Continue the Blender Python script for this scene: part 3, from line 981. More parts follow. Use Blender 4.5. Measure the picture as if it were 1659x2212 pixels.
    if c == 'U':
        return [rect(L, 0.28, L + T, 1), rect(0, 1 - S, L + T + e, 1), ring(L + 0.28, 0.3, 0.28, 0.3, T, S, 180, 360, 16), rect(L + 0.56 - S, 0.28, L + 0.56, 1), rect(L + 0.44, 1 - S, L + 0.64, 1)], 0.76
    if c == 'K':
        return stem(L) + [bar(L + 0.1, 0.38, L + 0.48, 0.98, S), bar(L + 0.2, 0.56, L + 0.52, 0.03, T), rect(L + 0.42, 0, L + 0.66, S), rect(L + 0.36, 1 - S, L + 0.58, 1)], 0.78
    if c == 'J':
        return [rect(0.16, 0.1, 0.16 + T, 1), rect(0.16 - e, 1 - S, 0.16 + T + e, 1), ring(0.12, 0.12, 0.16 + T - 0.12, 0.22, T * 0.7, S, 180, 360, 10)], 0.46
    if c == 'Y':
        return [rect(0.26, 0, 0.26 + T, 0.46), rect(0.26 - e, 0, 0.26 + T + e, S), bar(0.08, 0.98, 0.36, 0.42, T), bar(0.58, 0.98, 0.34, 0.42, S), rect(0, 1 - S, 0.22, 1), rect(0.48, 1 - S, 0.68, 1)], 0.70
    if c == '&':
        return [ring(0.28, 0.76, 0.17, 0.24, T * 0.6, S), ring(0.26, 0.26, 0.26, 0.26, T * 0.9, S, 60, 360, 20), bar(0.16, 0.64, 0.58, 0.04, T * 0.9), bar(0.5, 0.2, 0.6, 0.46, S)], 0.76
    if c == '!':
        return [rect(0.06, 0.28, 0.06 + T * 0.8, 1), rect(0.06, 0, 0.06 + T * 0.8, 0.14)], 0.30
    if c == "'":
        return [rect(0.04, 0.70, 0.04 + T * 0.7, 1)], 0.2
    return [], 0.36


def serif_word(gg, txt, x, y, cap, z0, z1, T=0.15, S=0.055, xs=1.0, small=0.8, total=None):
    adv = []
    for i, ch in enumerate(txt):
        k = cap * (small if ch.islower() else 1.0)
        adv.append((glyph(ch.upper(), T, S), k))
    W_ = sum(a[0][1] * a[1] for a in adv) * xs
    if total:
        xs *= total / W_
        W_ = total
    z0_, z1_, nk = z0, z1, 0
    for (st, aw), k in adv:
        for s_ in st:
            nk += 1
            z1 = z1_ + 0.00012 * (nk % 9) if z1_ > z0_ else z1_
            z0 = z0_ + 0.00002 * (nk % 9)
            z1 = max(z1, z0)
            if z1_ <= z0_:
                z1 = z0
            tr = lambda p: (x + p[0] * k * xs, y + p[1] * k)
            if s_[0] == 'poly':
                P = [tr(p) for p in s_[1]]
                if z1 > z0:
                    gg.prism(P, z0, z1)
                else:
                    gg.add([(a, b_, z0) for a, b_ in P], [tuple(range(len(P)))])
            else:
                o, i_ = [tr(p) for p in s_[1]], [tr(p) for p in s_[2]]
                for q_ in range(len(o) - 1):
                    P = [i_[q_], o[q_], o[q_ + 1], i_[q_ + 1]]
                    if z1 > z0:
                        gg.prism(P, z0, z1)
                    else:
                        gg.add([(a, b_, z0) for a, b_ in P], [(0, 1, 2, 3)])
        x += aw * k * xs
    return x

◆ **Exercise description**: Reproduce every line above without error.

◆ **Solution to this exercise**:
Continue the Blender Python script for this scene: part 3, from line 981. More parts follow. Use Blender 4.5. Measure the picture as if it were 1659x2212 pixels.
    if c == 'U':
        return [rect(L, 0.28, L + T, 1), rect(0, 1 - S, L + T + e, 1), ring(L + 0.28, 0.3, 0.28, 0.3, T, S, 180, 360, 16), rect(L + 0.56 - S, 0.28, L + 0.56, 1), rect(L + 0.44, 1 - S, L + 0.64, 1)], 0.76
    if c == 'K':
        return stem(L) + [bar(L + 0.1, 0.38, L + 0.48, 0.98, S), bar(L + 0.2, 0.56, L + 0.52, 0.03, T), rect(L + 0.42, 0, L + 0.66, S), rect(L + 0.36, 1 - S, L + 0.58, 1)], 0.78
    if c == 'J':
        return [rect(0.16, 0.1, 0.16 + T, 1), rect(0.16 - e, 1 - S, 0.16 + T + e, 1), ring(0.12, 0.12, 0.16 + T - 0.12, 0.22, T * 0.7, S, 180, 360, 10)], 0.46
    if c == 'Y':
        return [rect(0.26, 0, 0.26 + T, 0.46), rect(0.26 - e, 0, 0.26 + T + e, S), bar(0.08, 0.98, 0.36, 0.42, T), bar(0.58, 0.98, 0.34, 0.42, S), rect(0, 1 - S, 0.22, 1), rect(0.48, 1 - S, 0.68, 1)], 0.70
    if c == '&':
        return [ring(0.28, 0.76, 0.17, 0.24, T * 0.6, S), ring(0.26, 0.26, 0.26, 0.26, T * 0.9, S, 60, 360, 20), bar(0.16, 0.64, 0.58, 0.04, T * 0.9), bar(0.5, 0.2, 0.6, 0.46, S)], 0.76
    if c == '!':
        return [rect(0.06, 0.28, 0.06 + T * 0.8, 1), rect(0.06, 0, 0.06 + T * 0.8, 0.14)], 0.30
    if c == "'":
        return [rect(0.04, 0.70, 0.04 + T * 0.7, 1)], 0.2
    return [], 0.36


def serif_word(gg, txt, x, y, cap, z0, z1, T=0.15, S=0.055, xs=1.0, small=0.8, total=None):
    adv = []
    for i, ch in enumerate(txt):
        k = cap * (small if ch.islower() else 1.0)
        adv.append((glyph(ch.upper(), T, S), k))
    W_ = sum(a[0][1] * a[1] for a in adv) * xs
    if total:
        xs *= total / W_
        W_ = total
    z0_, z1_, nk = z0, z1, 0
    for (st, aw), k in adv:
        for s_ in st:
            nk += 1
            z1 = z1_ + 0.00012 * (nk % 9) if z1_ > z0_ else z1_
            z0 = z0_ + 0.00002 * (nk % 9)
            z1 = max(z1, z0)
            if z1_ <= z0_:
                z1 = z0
            tr = lambda p: (x + p[0] * k * xs, y + p[1] * k)
            if s_[0] == 'poly':
                P = [tr(p) for p in s_[1]]
                if z1 > z0:
                    gg.prism(P, z0, z1)
                else:
                    gg.add([(a, b_, z0) for a, b_ in P], [tuple(range(len(P)))])
            else:
                o, i_ = [tr(p) for p in s_[1]], [tr(p) for p in s_[2]]
                for q_ in range(len(o) - 1):
                    P = [i_[q_], o[q_], o[q_ + 1], i_[q_ + 1]]
                    if z1 > z0:
                        gg.prism(P, z0, z1)
                    else:
                        gg.add([(a, b_, z0) for a, b_ in P], [(0, 1, 2, 3)])
        x += aw * k * xs
    return x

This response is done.